- _SET EXERCISE_
Print the first line of the material below and each line after it, exactly as written, ending with the line that contains "v, f = box(xa - .01, x, YW".
────────────────────────────────────────
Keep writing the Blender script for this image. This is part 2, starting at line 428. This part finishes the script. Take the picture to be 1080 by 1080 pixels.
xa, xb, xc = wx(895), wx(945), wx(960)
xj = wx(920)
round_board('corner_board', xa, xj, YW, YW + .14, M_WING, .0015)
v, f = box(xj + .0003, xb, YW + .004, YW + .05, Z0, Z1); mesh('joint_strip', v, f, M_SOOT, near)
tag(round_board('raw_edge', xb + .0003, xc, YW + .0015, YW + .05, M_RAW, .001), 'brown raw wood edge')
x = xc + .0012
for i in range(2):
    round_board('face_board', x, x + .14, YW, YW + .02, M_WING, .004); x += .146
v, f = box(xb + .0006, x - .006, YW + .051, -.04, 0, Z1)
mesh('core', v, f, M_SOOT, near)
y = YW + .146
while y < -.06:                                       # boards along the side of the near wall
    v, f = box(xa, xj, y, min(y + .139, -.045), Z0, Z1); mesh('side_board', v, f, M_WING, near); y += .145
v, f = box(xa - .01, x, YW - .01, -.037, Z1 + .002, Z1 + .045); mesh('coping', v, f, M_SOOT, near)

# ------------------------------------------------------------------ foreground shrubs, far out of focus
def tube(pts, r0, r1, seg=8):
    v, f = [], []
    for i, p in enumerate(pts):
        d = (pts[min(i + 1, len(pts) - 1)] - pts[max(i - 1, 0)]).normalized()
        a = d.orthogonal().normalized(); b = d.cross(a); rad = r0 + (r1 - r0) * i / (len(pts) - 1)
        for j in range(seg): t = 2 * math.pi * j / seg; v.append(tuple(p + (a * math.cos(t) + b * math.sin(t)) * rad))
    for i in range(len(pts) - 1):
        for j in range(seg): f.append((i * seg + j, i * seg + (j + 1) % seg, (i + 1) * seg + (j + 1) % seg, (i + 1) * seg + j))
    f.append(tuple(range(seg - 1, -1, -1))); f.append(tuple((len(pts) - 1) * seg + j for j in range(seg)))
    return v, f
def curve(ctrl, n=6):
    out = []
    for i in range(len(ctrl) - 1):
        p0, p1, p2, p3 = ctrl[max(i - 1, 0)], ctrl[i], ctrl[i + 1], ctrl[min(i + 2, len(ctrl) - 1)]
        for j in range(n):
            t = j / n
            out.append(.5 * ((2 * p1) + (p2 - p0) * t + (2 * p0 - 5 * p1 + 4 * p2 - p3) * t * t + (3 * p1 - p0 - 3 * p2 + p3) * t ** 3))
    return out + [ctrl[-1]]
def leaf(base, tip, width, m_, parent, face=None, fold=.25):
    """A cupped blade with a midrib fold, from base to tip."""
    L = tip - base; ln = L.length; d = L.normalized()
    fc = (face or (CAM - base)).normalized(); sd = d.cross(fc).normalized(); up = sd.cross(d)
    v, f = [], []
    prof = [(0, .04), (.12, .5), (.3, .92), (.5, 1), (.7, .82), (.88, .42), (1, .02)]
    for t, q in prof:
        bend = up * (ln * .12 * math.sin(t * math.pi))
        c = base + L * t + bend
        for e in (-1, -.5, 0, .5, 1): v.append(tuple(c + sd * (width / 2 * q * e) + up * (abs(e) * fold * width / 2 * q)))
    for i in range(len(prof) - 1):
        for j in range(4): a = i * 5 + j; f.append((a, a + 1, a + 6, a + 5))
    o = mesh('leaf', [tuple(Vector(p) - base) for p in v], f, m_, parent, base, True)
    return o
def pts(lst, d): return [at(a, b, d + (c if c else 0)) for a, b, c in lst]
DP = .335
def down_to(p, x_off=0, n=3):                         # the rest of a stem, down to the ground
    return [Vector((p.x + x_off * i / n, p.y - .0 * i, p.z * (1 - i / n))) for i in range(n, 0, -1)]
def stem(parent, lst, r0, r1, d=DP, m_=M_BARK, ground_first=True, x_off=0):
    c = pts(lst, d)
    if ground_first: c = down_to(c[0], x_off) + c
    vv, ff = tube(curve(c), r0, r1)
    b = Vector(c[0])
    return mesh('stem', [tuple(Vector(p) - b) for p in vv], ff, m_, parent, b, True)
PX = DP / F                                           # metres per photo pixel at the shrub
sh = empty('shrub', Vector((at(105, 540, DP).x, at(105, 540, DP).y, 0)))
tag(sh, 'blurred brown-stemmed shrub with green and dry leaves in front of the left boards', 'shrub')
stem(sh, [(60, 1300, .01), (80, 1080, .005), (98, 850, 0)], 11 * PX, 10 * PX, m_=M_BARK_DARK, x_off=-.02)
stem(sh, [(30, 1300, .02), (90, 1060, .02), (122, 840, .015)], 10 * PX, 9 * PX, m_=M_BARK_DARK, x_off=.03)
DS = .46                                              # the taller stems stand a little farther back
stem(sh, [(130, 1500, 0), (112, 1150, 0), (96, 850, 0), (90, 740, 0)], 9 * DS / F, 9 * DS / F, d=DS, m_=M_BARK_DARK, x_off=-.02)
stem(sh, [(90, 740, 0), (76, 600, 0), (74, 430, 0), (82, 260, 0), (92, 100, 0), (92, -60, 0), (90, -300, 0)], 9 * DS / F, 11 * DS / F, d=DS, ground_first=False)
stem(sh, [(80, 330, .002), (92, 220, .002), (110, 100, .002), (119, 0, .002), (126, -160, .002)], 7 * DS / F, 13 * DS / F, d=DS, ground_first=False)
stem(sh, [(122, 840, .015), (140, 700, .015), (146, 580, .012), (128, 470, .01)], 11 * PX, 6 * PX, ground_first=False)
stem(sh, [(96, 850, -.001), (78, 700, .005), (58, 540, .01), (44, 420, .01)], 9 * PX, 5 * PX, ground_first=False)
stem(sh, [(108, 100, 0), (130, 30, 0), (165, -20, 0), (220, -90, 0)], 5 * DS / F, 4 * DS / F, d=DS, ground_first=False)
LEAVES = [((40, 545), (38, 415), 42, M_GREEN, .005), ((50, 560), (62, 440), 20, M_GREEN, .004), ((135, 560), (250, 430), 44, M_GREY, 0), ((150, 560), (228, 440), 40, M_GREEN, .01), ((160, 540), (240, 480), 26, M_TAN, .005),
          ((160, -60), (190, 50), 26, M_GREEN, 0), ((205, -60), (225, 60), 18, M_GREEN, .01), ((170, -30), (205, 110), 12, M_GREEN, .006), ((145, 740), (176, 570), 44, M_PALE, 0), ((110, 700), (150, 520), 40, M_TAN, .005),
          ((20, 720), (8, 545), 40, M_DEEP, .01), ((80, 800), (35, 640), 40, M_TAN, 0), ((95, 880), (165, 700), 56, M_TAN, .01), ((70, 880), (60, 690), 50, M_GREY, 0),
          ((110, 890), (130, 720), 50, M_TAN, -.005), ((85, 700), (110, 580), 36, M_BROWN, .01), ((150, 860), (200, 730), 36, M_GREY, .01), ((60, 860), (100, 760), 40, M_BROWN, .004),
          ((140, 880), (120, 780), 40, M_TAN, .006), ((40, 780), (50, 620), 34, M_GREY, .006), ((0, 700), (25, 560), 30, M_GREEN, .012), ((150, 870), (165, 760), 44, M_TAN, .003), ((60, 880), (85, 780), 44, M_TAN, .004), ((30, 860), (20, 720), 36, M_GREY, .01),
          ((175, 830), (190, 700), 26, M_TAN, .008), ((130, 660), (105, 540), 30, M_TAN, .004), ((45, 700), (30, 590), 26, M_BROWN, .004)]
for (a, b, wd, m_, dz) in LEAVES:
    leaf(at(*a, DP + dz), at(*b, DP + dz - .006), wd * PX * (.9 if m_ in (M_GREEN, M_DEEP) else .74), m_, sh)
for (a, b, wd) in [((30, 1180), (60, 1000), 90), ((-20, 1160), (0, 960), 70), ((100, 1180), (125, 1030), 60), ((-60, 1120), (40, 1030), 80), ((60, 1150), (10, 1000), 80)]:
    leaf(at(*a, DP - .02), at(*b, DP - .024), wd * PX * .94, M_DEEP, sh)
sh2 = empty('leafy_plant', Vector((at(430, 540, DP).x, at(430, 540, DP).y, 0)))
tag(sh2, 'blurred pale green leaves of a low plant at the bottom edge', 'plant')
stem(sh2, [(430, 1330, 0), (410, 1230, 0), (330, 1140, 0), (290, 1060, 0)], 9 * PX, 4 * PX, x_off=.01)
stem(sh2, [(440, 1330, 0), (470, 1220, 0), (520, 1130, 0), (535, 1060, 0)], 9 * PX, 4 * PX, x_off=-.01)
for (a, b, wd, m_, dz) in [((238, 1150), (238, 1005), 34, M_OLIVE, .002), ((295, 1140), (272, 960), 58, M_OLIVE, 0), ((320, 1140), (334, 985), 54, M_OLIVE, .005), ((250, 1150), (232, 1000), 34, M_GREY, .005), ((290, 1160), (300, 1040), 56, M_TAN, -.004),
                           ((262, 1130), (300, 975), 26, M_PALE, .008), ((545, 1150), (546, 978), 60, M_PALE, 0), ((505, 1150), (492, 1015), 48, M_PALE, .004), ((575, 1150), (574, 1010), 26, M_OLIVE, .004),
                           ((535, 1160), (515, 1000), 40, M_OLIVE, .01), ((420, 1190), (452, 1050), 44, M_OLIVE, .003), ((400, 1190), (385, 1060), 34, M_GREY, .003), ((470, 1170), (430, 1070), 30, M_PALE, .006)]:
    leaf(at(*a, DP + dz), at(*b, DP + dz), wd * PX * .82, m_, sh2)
────────────────────────────────────────
- _EXERCISE ANSWER_
Keep writing the Blender script for this image. This is part 2, starting at line 428. This part finishes the script. Take the picture to be 1080 by 1080 pixels.
xa, xb, xc = wx(895), wx(945), wx(960)
xj = wx(920)
round_board('corner_board', xa, xj, YW, YW + .14, M_WING, .0015)
v, f = box(xj + .0003, xb, YW + .004, YW + .05, Z0, Z1); mesh('joint_strip', v, f, M_SOOT, near)
tag(round_board('raw_edge', xb + .0003, xc, YW + .0015, YW + .05, M_RAW, .001), 'brown raw wood edge')
x = xc + .0012
for i in range(2):
    round_board('face_board', x, x + .14, YW, YW + .02, M_WING, .004); x += .146
v, f = box(xb + .0006, x - .006, YW + .051, -.04, 0, Z1)
mesh('core', v, f, M_SOOT, near)
y = YW + .146
while y < -.06:                                       # boards along the side of the near wall
    v, f = box(xa, xj, y, min(y + .139, -.045), Z0, Z1); mesh('side_board', v, f, M_WING, near); y += .145
v, f = box(xa - .01, x, YW - .01, -.037, Z1 + .002, Z1 + .045); mesh('coping', v, f, M_SOOT, near)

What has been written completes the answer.